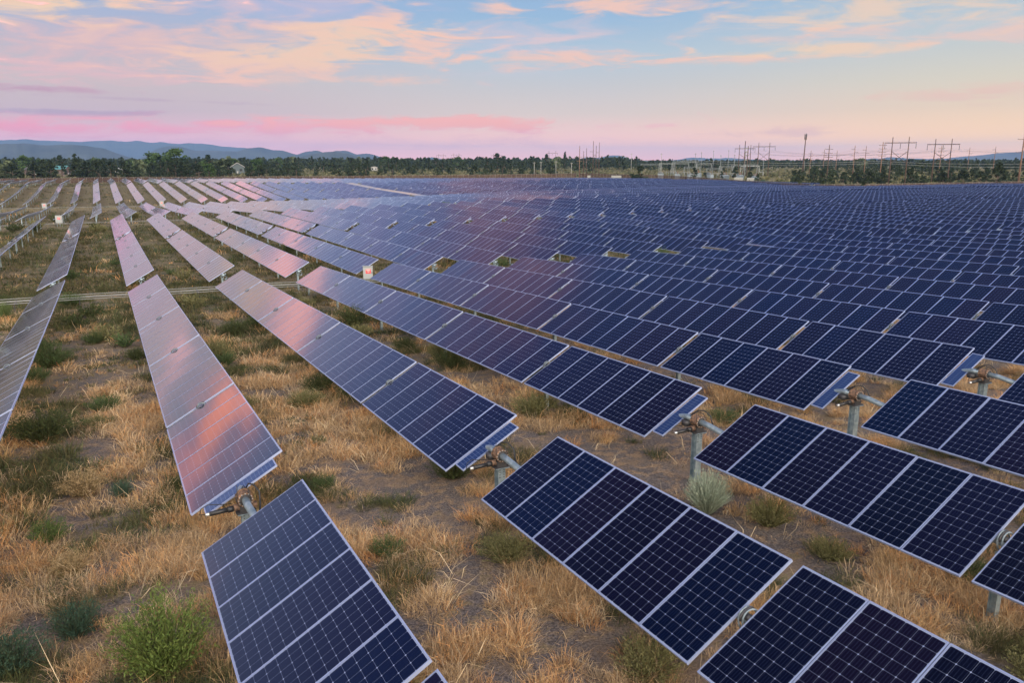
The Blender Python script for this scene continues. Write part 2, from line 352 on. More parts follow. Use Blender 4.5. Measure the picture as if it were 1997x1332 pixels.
MW, ML, PITCH, GB, GF = .990, 1.960, 1.005, .17, 1.77
SHIFT = .2
TILT = R(29.4)
def module_faces(mb, O, ax, ux, nz_, a=0.0, simple=False):
    """one solar module centred at O: ax along the row, ux along its long side, nz_ its normal"""
    hw, hl, th = MW/2, ML/2, .038; fw, fl = .011, .015
    def P(a_, u_, n_): return O+ax*a_+ux*u_+nz_*n_
    # glass
    iw, il = hw-fw, hl-fl
    mb.face([P(-iw, -il, 0), P(iw, -il, 0), P(iw, il, 0), P(-iw, il, 0)][::-1], 0, [(-iw, -il), (iw, -il), (iw, il), (-iw, il)][::-1], a)
    # frame lip (3 mm proud)
    e = .003
    for q in (((-hw, -hl), (hw, -hl), (iw, -il), (-iw, -il)), ((hw, -hl), (hw, hl), (iw, il), (iw, -il)), ((hw, hl), (-hw, hl), (-iw, il), (iw, il)), ((-hw, hl), (-hw, -hl), (-iw, -il), (-iw, il))):
        mb.face([P(x, y, e) for x, y in q][::-1], 1)
    for q in (((-hw, -hl), (hw, -hl)), ((hw, -hl), (hw, hl)), ((hw, hl), (-hw, hl)), ((-hw, hl), (-hw, -hl))):
        (x0, y0), (x1, y1) = q
        mb.face([P(x0, y0, -th), P(x1, y1, -th), P(x1, y1, e), P(x0, y0, e)][::-1], 1)
    mb.face([P(-hw, -hl, -.03), P(hw, -hl, -.03), P(hw, hl, -.03), P(-hw, hl, -.03)], 2)
    return mb
# ax x ux must point along -normal/normal: faces are flipped above so that normals look up
mm = MB(); module_faces(mm, Vector((0, 0, 0)), Vector((0, 1, 0)), Vector((1, 0, 0)), Vector((0, 0, 1)))
ME_MODULE = mm.mesh('solar_module', [M_cell, M_frame, M_back])

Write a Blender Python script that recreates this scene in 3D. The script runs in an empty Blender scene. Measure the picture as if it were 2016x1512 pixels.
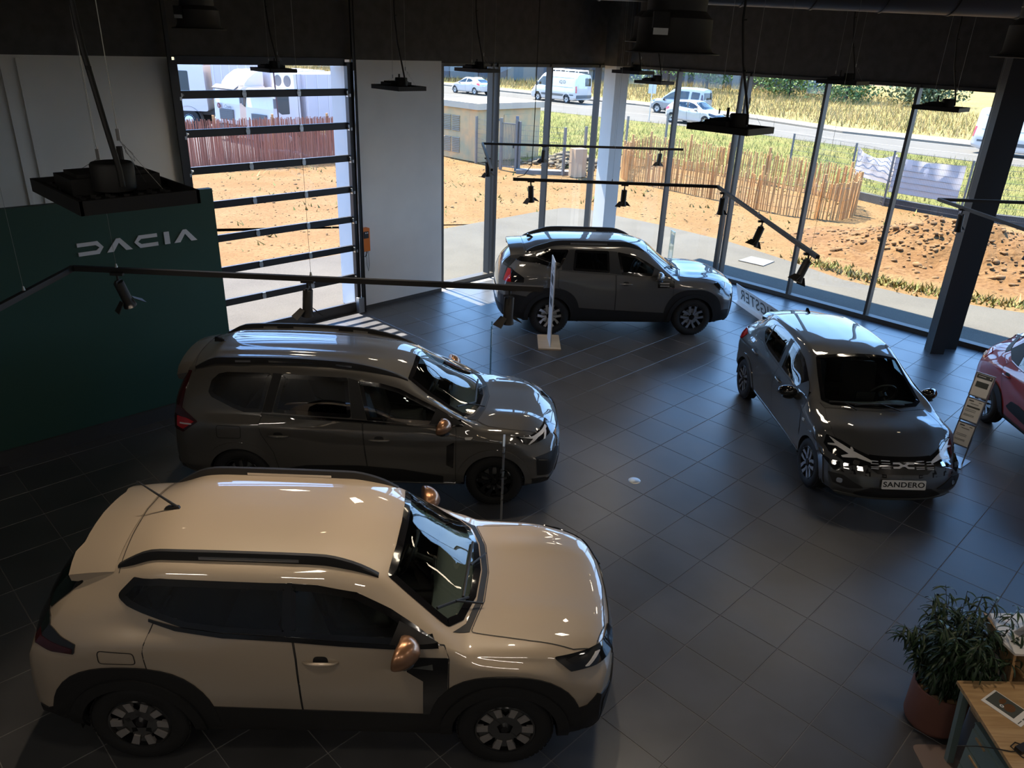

§

Objective: Reproduce all entries without any change, and omit the pictures.

Result for this task:
The Blender Python script for this scene continues. Write part 2, from line 352 on. More parts follow. Use Blender 4.5. Measure the picture as if it were 1997x1332 pixels.
MW, ML, PITCH, GB, GF = .990, 1.960, 1.005, .17, 1.77
SHIFT = .2
TILT = R(29.4)
def module_faces(mb, O, ax, ux, nz_, a=0.0, simple=False):
    """one solar module centred at O: ax along the row, ux along its long side, nz_ its normal"""
    hw, hl, th = MW/2, ML/2, .038; fw, fl = .011, .015
    def P(a_, u_, n_): return O+ax*a_+ux*u_+nz_*n_
    # glass
    iw, il = hw-fw, hl-fl
    mb.face([P(-iw, -il, 0), P(iw, -il, 0), P(iw, il, 0), P(-iw, il, 0)][::-1], 0, [(-iw, -il), (iw, -il), (iw, il), (-iw, il)][::-1], a)
    # frame lip (3 mm proud)
    e = .003
    for q in (((-hw, -hl), (hw, -hl), (iw, -il), (-iw, -il)), ((hw, -hl), (hw, hl), (iw, il), (iw, -il)), ((hw, hl), (-hw, hl), (-iw, il), (iw, il)), ((-hw, hl), (-hw, -hl), (-iw, -il), (-iw, il))):
        mb.face([P(x, y, e) for x, y in q][::-1], 1)
    for q in (((-hw, -hl), (hw, -hl)), ((hw, -hl), (hw, hl)), ((hw, hl), (-hw, hl)), ((-hw, hl), (-hw, -hl))):
        (x0, y0), (x1, y1) = q
        mb.face([P(x0, y0, -th), P(x1, y1, -th), P(x1, y1, e), P(x0, y0, e)][::-1], 1)
    mb.face([P(-hw, -hl, -.03), P(hw, -hl, -.03), P(hw, hl, -.03), P(-hw, hl, -.03)], 2)
    return mb
# ax x ux must point along -normal/normal: faces are flipped above so that normals look up
mm = MB(); module_faces(mm, Vector((0, 0, 0)), Vector((0, 1, 0)), Vector((1, 0, 0)), Vector((0, 0, 1)))
ME_MODULE = mm.mesh('solar_module', [M_cell, M_frame, M_back])

Write a Blender Python script that recreates this scene in 3D. The script runs in an empty Blender scene. Measure the picture as if it were 2016x1512 pixels.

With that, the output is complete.